Prompt ->
Copy each line below in which the word "scene" occurs.

Data segment ->
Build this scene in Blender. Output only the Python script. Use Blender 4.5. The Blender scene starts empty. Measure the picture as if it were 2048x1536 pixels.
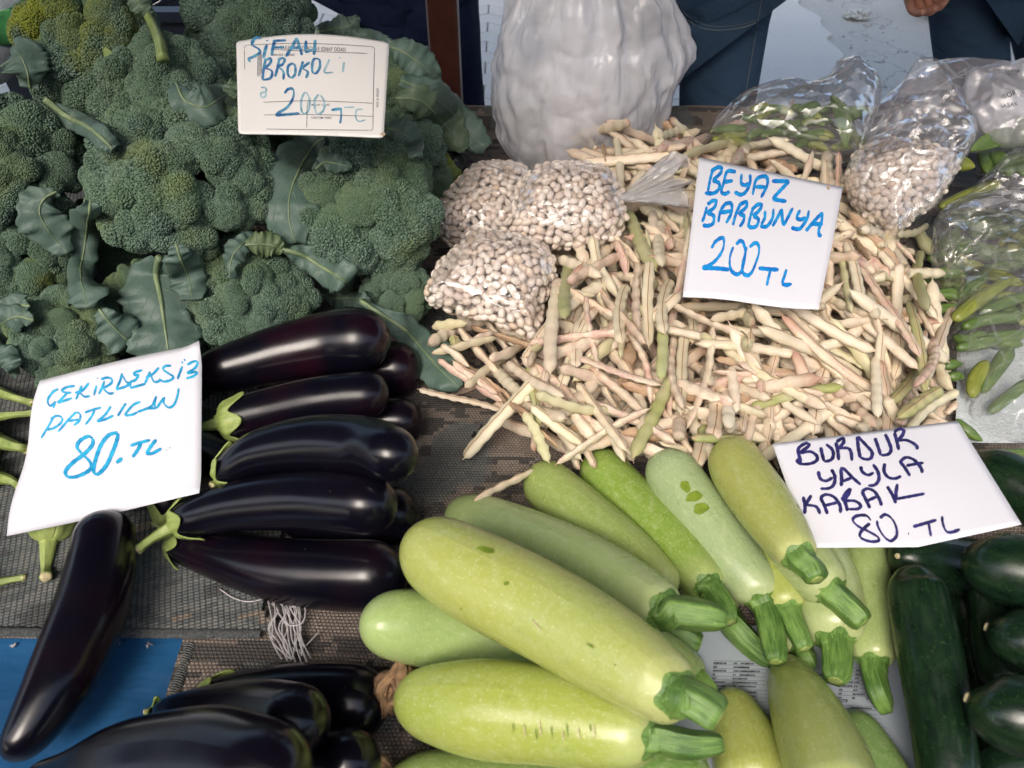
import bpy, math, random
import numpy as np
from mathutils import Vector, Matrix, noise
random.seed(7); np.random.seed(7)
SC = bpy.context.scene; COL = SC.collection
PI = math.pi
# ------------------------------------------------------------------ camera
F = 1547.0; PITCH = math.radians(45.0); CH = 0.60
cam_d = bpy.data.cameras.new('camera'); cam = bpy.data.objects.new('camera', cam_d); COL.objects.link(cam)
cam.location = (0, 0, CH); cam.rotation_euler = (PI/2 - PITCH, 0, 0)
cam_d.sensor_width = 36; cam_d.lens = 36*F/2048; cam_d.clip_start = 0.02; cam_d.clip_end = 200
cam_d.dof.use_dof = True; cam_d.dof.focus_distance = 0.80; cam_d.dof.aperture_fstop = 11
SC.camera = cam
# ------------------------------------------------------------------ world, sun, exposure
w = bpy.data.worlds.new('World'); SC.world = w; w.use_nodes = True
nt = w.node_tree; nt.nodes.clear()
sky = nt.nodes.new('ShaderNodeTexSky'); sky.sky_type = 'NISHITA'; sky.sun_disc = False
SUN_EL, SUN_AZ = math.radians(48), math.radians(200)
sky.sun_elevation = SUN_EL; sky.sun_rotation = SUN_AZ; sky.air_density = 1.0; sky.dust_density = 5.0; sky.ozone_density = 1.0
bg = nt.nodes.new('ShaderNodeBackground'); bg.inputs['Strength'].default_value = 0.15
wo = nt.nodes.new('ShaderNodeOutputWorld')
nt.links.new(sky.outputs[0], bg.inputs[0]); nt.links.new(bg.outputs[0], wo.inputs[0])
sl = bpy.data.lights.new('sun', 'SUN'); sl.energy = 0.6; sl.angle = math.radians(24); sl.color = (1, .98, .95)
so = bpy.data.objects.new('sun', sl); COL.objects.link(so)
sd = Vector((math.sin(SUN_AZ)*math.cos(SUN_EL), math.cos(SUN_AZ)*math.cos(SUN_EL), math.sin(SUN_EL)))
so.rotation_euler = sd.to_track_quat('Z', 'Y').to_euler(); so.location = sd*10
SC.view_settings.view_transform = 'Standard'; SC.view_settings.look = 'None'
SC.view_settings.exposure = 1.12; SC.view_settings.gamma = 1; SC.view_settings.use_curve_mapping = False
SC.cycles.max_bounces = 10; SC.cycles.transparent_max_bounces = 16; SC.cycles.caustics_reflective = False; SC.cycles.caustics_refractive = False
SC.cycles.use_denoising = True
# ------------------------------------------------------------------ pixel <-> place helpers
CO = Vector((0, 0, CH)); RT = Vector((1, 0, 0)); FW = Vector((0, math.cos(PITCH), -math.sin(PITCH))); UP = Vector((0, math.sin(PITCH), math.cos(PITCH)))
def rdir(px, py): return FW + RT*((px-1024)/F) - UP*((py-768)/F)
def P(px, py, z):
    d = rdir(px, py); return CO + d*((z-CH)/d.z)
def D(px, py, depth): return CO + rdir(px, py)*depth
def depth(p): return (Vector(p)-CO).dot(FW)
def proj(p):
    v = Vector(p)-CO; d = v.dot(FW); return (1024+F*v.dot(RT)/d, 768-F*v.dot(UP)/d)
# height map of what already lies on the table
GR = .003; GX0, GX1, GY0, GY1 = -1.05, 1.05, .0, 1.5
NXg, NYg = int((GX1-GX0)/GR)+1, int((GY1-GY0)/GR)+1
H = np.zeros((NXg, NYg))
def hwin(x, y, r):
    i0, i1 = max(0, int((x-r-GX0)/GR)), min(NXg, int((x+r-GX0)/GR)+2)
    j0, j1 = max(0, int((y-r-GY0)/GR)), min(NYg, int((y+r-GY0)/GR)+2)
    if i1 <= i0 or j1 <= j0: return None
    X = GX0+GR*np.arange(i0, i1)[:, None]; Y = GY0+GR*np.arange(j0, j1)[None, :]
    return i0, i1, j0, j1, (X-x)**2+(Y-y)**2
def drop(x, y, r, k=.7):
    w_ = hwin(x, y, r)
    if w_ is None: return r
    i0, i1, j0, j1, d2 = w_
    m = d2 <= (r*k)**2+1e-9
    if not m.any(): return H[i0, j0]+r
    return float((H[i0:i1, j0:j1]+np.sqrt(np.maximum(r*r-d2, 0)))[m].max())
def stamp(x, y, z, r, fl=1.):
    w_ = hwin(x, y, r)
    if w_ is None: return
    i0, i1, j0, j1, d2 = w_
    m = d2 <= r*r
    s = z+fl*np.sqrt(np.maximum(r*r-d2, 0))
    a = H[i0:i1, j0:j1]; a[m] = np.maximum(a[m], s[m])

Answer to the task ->
Build this scene in Blender. Output only the Python script. Use Blender 4.5. The Blender scene starts empty. Measure the picture as if it were 2048x1536 pixels.
SC = bpy.context.scene; COL = SC.collection